=== SUPPLIED MATERIAL ===
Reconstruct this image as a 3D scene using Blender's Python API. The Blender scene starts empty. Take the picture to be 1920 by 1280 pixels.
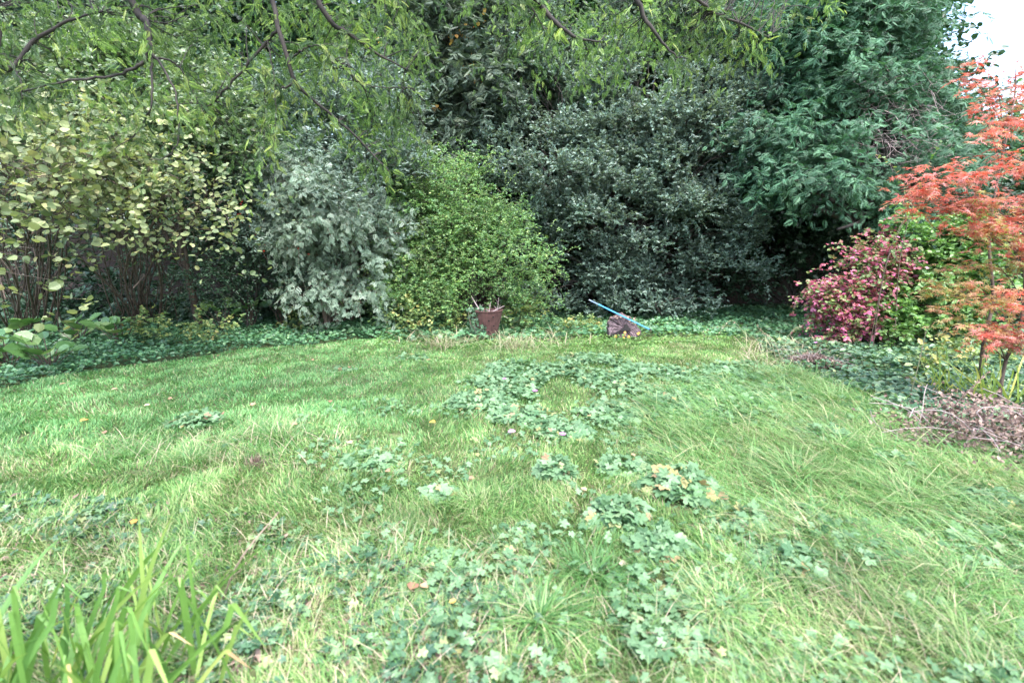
import bpy, math, random
import numpy as np
R_ = math.radians
rng = np.random.default_rng(7)
random.seed(7)
scene = bpy.context.scene

# ------------------------------------------------------------------ camera
CAM = np.array([0.0, 0.0, 1.6]); PITCH = R_(10.0); F = 960.0
cam_d = bpy.data.cameras.new('camera'); cam = bpy.data.objects.new('camera', cam_d)
scene.collection.objects.link(cam)
cam.location = CAM; cam.rotation_euler = (R_(90) - PITCH, 0, 0)
cam_d.sensor_width = 36; cam_d.lens = 18; cam_d.clip_start = 0.05; cam_d.clip_end = 2000
cam_d.dof.use_dof = True; cam_d.dof.focus_distance = 7.5; cam_d.dof.aperture_fstop = 1.7
scene.camera = cam
# ------------------------------------------------------------------ world, sun, exposure
SUN_EL, SUN_AZ = 64.0, 160.0        # bright thin overcast, light from behind the camera
w = bpy.data.worlds.new('World'); scene.world = w; w.use_nodes = True
nt = w.node_tree; nt.nodes.clear()
sky = nt.nodes.new('ShaderNodeTexSky'); sky.sky_type = 'NISHITA'; sky.sun_disc = False
sky.sun_elevation = R_(SUN_EL); sky.sun_rotation = R_(SUN_AZ)
sky.air_density = 1.0; sky.dust_density = 3.0; sky.ozone_density = 1.0
bg = nt.nodes.new('ShaderNodeBackground'); bg.inputs['Strength'].default_value = 0.15
wo = nt.nodes.new('ShaderNodeOutputWorld')
nt.links.new(sky.outputs[0], bg.inputs[0]); nt.links.new(bg.outputs[0], wo.inputs[0])
sd = bpy.data.lights.new('sun', 'SUN'); sd.energy = 1.3; sd.angle = R_(38); sd.color = (0.985, 0.99, 1.0)
sun = bpy.data.objects.new('sun', sd); scene.collection.objects.link(sun)
a_ = R_(SUN_AZ); e_ = R_(SUN_EL)
from mathutils import Vector
sdir = Vector((math.sin(a_) * math.cos(e_), math.cos(a_) * math.cos(e_), math.sin(e_)))
sun.rotation_euler = sdir.to_track_quat('Z', 'Y').to_euler(); sun.location = (0, -5, 20)
scene.view_settings.view_transform = 'Standard'; scene.view_settings.look = 'None'
scene.view_settings.exposure = 2.6; scene.view_settings.gamma = 1.0
scene.cycles.use_denoising = True
scene.cycles.max_bounces = 7; scene.cycles.diffuse_bounces = 4; scene.cycles.glossy_bounces = 2
scene.cycles.transmission_bounces = 4; scene.cycles.transparent_max_bounces = 4
scene.render.use_persistent_data = False

# ------------------------------------------------------------------ pixel helpers (photo 1920 x 1280)
FW = np.array([0, math.cos(PITCH), -math.sin(PITCH)]); UP = np.array([0, math.sin(PITCH), math.cos(PITCH)])
def P(px, py, d):
    return CAM + d * (FW + (px - 960) / F * np.array([1.0, 0, 0]) + (640 - py) / F * UP)
def G(px, py):
    r = FW + (px - 960) / F * np.array([1.0, 0, 0]) + (640 - py) / F * UP
    p = CAM + r * (-CAM[2] / r[2]); return p[:2]
def gh(x, y):
    x = np.asarray(x, float); y = np.asarray(y, float)
    return (0.035 * np.sin(x * 1.3 + 0.7) * np.sin(y * 1.1 + 0.2) + 0.02 * np.sin(x * 2.9 + y * 1.7) + 0.012 * np.sin(x * 6.1 - y * 5.3)
            + 0.012 * np.sin(x * 4.3 + 1.0) * np.cos(y * 7.1))
def G3(px, py):
    g = G(px, py); return np.array([g[0], g[1], float(gh(g[0], g[1]))])
def poly(*pts): return np.array([G(*p) for p in pts])
def pip(pts, pg):
    x, y = pts[:, 0], pts[:, 1]; ins = np.zeros(len(x), bool); n = len(pg)
    for i in range(n):
        x1, y1 = pg[i]; x2, y2 = pg[(i + 1) % n]
        c = ((y1 > y) != (y2 > y)) & (x < (x2 - x1) * (y - y1) / (y2 - y1 + 1e-12) + x1)
        ins ^= c
    return ins
def sample_poly(pg, dens, nmax=10**7):
    lo, hi = pg.min(0), pg.max(0); n = int(min(nmax, (hi - lo).prod() * dens))
    p = lo + rng.random((n, 2)) * (hi - lo)
    return p[pip(p, pg)]
def vnoise(x, y, s, seed):
    """cheap smooth 2-D value noise 0..1"""
    r = np.random.default_rng(seed); g = r.random((64, 64))
    u = (x / s) % 64; v = (y / s) % 64
    i = np.floor(u).astype(int); j = np.floor(v).astype(int); fu = u - i; fv = v - j
    fu = fu * fu * (3 - 2 * fu); fv = fv * fv * (3 - 2 * fv)
    i1 = (i + 1) % 64; j1 = (j + 1) % 64; i %= 64; j %= 64
    return (g[i, j] * (1 - fu) + g[i1, j] * fu) * (1 - fv) + (g[i, j1] * (1 - fu) + g[i1, j1] * fu) * fv

# ------------------------------------------------------------------ mesh accumulation
def unit(v): return v / (np.linalg.norm(v, axis=-1, keepdims=True) + 1e-9)
class Acc:
    def __init__(s): s.V = []; s.F = []; s.n = 0; s.smooth = []
    def add(s, V, faces, rnd, mat=0):
        """faces: list of (k,n) int arrays; rnd: list of (k,) arrays"""
        V = np.asarray(V, np.float32).reshape(-1, 3)
        for f, r in zip(faces, rnd):
            f = np.asarray(f); s.F.append((f + s.n, np.asarray(r, np.float32), mat))
        s.V.append(V); s.n += len(V)
    def build(s, name, mats, root=None, loc=(0, 0, 0), smooth=False, coll=None):
        loc = np.asarray(loc, float)
        V = np.concatenate(s.V) - loc.astype(np.float32)
        me = bpy.data.meshes.new(name)
        loops = np.concatenate([f.reshape(-1) for f, r, m in s.F]); cnt = np.concatenate([np.full(len(f), f.shape[1]) for f, r, m in s.F])
        st = np.concatenate([[0], np.cumsum(cnt)[:-1]])
        me.vertices.add(len(V)); me.vertices.foreach_set('co', V.reshape(-1))
        me.loops.add(len(loops)); me.loops.foreach_set('vertex_index', loops.astype(np.int32))
        me.polygons.add(len(cnt)); me.polygons.foreach_set('loop_start', st.astype(np.int32)); me.polygons.foreach_set('loop_total', cnt.astype(np.int32))
        me.polygons.foreach_set('material_index', np.concatenate([np.full(len(f), m) for f, r, m in s.F]).astype(np.int32))
        me.polygons.foreach_set('use_smooth', np.full(len(cnt), smooth))
        at = me.attributes.new('rnd', 'FLOAT', 'FACE'); at.data.foreach_set('value', np.concatenate([r for f, r, m in s.F]).astype(np.float32))
        me.update(calc_edges=True)
        for m in (mats if isinstance(mats, (list, tuple)) else [mats]): me.materials.append(m)
        o = bpy.data.objects.new(name, me); scene.collection.objects.link(o)
        if root is not None: o.parent = root
        else: o.location = loc
        return o
def tag(o, label=None, cat=None, group=None, kind=None):
    if label: o['label'] = label
    if cat: o['category'] = cat
    if group: o['group'] = group
    if kind: o['kind'] = kind
    return o
def thing(name, label, cat, loc, group=None):
    o = bpy.data.objects.new(name, None); scene.collection.objects.link(o); o.location = loc
    o.empty_display_size = 0.2
    return tag(o, label, cat, group)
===
WHAT YOU SHOULD DO
Omit the pictures, then repeat exactly each line from the beginning of the listing through the line with "scene = bpy.context.scene".

THE REPLY
Reconstruct this image as a 3D scene using Blender's Python API. The Blender scene starts empty. Take the picture to be 1920 by 1280 pixels.
import bpy, math, random
import numpy as np
R_ = math.radians
rng = np.random.default_rng(7)
random.seed(7)
scene = bpy.context.scene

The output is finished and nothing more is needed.